----- Dataset excerpt
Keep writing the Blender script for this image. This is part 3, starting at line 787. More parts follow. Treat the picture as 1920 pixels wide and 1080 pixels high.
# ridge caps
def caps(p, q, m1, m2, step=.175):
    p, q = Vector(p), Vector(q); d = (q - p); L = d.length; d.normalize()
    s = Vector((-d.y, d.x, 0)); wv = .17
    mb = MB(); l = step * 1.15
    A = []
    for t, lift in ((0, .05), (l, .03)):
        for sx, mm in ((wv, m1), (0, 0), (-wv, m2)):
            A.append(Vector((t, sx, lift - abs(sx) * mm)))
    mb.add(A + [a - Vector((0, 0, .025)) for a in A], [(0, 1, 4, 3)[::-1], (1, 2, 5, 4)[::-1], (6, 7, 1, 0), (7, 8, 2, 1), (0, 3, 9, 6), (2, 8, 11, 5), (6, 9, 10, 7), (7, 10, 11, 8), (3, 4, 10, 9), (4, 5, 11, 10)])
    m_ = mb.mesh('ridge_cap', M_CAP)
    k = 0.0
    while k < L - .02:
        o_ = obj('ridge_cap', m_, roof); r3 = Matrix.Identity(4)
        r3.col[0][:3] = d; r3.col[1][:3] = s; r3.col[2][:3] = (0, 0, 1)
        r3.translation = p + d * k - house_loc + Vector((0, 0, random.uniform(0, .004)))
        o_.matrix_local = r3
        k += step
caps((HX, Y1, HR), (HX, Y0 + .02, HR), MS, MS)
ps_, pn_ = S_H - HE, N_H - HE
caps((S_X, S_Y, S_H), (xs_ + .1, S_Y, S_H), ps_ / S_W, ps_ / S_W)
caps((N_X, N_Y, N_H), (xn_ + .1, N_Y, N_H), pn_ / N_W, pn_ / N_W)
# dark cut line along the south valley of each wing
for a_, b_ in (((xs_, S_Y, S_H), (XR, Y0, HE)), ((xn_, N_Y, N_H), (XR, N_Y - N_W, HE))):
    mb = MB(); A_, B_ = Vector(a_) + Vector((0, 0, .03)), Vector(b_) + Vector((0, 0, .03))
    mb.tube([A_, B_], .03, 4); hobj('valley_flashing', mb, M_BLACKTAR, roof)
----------
What you have to do:
Everything in the listing above should be restated exactly.

Full response:
Keep writing the Blender script for this image. This is part 3, starting at line 787. More parts follow. Treat the picture as 1920 pixels wide and 1080 pixels high.
# ridge caps
def caps(p, q, m1, m2, step=.175):
    p, q = Vector(p), Vector(q); d = (q - p); L = d.length; d.normalize()
    s = Vector((-d.y, d.x, 0)); wv = .17
    mb = MB(); l = step * 1.15
    A = []
    for t, lift in ((0, .05), (l, .03)):
        for sx, mm in ((wv, m1), (0, 0), (-wv, m2)):
            A.append(Vector((t, sx, lift - abs(sx) * mm)))
    mb.add(A + [a - Vector((0, 0, .025)) for a in A], [(0, 1, 4, 3)[::-1], (1, 2, 5, 4)[::-1], (6, 7, 1, 0), (7, 8, 2, 1), (0, 3, 9, 6), (2, 8, 11, 5), (6, 9, 10, 7), (7, 10, 11, 8), (3, 4, 10, 9), (4, 5, 11, 10)])
    m_ = mb.mesh('ridge_cap', M_CAP)
    k = 0.0
    while k < L - .02:
        o_ = obj('ridge_cap', m_, roof); r3 = Matrix.Identity(4)
        r3.col[0][:3] = d; r3.col[1][:3] = s; r3.col[2][:3] = (0, 0, 1)
        r3.translation = p + d * k - house_loc + Vector((0, 0, random.uniform(0, .004)))
        o_.matrix_local = r3
        k += step
caps((HX, Y1, HR), (HX, Y0 + .02, HR), MS, MS)
ps_, pn_ = S_H - HE, N_H - HE
caps((S_X, S_Y, S_H), (xs_ + .1, S_Y, S_H), ps_ / S_W, ps_ / S_W)
caps((N_X, N_Y, N_H), (xn_ + .1, N_Y, N_H), pn_ / N_W, pn_ / N_W)
# dark cut line along the south valley of each wing
for a_, b_ in (((xs_, S_Y, S_H), (XR, Y0, HE)), ((xn_, N_Y, N_H), (XR, N_Y - N_W, HE))):
    mb = MB(); A_, B_ = Vector(a_) + Vector((0, 0, .03)), Vector(b_) + Vector((0, 0, .03))
    mb.tube([A_, B_], .03, 4); hobj('valley_flashing', mb, M_BLACKTAR, roof)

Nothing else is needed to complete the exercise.